For me, a 400 2.8 would be the better choice in any case, even with Nikon. These lenses are faster and quieter.

Therefore I see, especially with the mentioned lens, a very limited working range and would clearly not be a feature to opt for this combination if I had to choose.

As someone who has used a Z9 and 800 PF, I laugh whenever I hear people infer its slow. That was definitely a fast focusing combo. I've used combos including the 1DX III and EF 600 III, A1 and Sony 600 GM, and various other expensive combos, and the 800 and Z9 did not feel substantially slower, if at all. In all honesty, it felt faster than my R5 and 500L II, and I rate that combo as very fast. I shot it on an overcast day tracking very fast weasels and thought it worked very well (but that is far from "low light"). Its possible the newer VC motors are faster, but calling the 800 PF a slower focusing lens just shows that someone hasn't used the product. A slow focusing lens IMO, is the Nikon 200-500, but that's a $1,500 fixed aperture f/5.6 500mm zoom.

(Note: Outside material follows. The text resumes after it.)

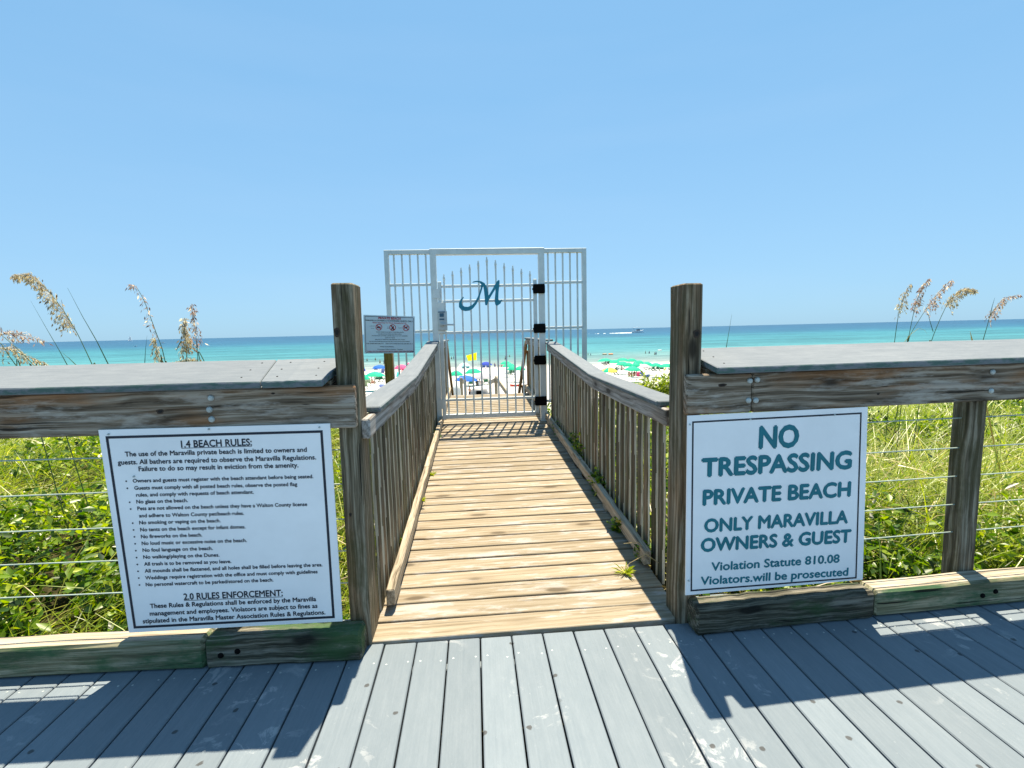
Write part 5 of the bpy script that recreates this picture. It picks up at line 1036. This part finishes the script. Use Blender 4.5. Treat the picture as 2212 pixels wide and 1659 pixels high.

Where the Z9 falls short is the AF consistency. It is very good, just not Canon/Sony good (note, this is from early firmware). Didn't notice hunting when I used it, but it did drop subjects quicker than I expected.

On the topic of the 400 f/2.8 & 600 f/4 TCs, I wish Canon had listened to its customers years ago when we asked for a TC integrated prime. I've been asking for it since the chunky but excellent 200-400 f/4 was released. The only barrier for me would be if Canon tried to milk its customers like they did with the RF 800 f/5.6 and RF 1200 f/8. Unfortunately, I don't see that happening for us for another 6-10 years.